成長が止まった理由 – 高価格と競争の激化

折りたたみスマホ市場の成長が鈍化した主な理由として、高価格帯の端末が依然として一般消費者への普及を妨げている点が挙げられます。特にブック型折りたたみスマホはユーザー満足度が高いものの、その価格は主流市場への浸透を阻む大きな壁となっています。

また、主要メーカー間の競争が激化していることも、成長鈍化の要因の一つです。市場をリードしてきたサムスンは、最新の「Galaxy Z6」シリーズを投入してシェア56%を獲得しましたが、出荷台数自体は前年同期比で21%減少しました。特に「Galaxy Z Flip 6」の販売不振が響き、同シリーズ全体の勢いが削がれています。

さらに、中国市場でのシェアの低さ(わずか8%)がサムスンの足かせとなっています。一方で、中国市場ではHUAWEIやXiaomiといった地元メーカーが力を伸ばし、サムスンの優位性を脅かしています。
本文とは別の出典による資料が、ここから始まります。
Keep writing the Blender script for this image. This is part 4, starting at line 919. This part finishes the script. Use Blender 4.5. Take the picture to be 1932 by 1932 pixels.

地域別の競争 – サムスンと地元メーカーのせめぎ合い

北米ではモトローラが、手頃な価格帯の「Razr」シリーズで消費者の支持を獲得。欧州市場ではHONORが、薄型で洗練された「Magic V」シリーズを武器に市場シェアを拡大しています。一方、中国ではHUAWEIが「Mate X5」や「Pocket 2」などで市場の主役を担い、折りたたみスマホ市場の成長を支えています。

Xiaomiも折りたたみ市場への本格参入に成功し、前年同期比185%という驚異的な成長を記録しました。同社初の折りたたみ型「Mix Flip」の投入や、中国国外市場への展開がこの成果につながっています。

普及への壁 – 高価格と技術成熟への期待

Counterpoint Researchのシニアアナリスト、Jene Park氏は、市場の現状について次のように述べています。

「折りたたみスマホ市場は、ニッチなカテゴリから主流市場への移行期にあると言えます。ただし、高価格帯が一般消費者に手の届きにくい状況を作り出しており、市場拡大の足かせとなっています。この障壁を克服するためには、メーカーが価格競争力を高めるとともに、技術の信頼性や消費者認識を改善する必要があります。」

頭打ちの先にある未来

折りたたみスマホ市場が成長の勢いを失いつつある一方で、新たな成長の鍵を握るのは「価格の手ごろさ」と「技術の進化」です。現在の市場は、高価格が普及を妨げる一方で、競争が激化している段階にあります。この状況を乗り越え、新たな需要を掘り起こせるかどうかが、折りたたみスマホが真に主流製品として根付くかを決定づけるでしょう。

市場が転換点を迎える中で、今後の動向に注目が集まっています。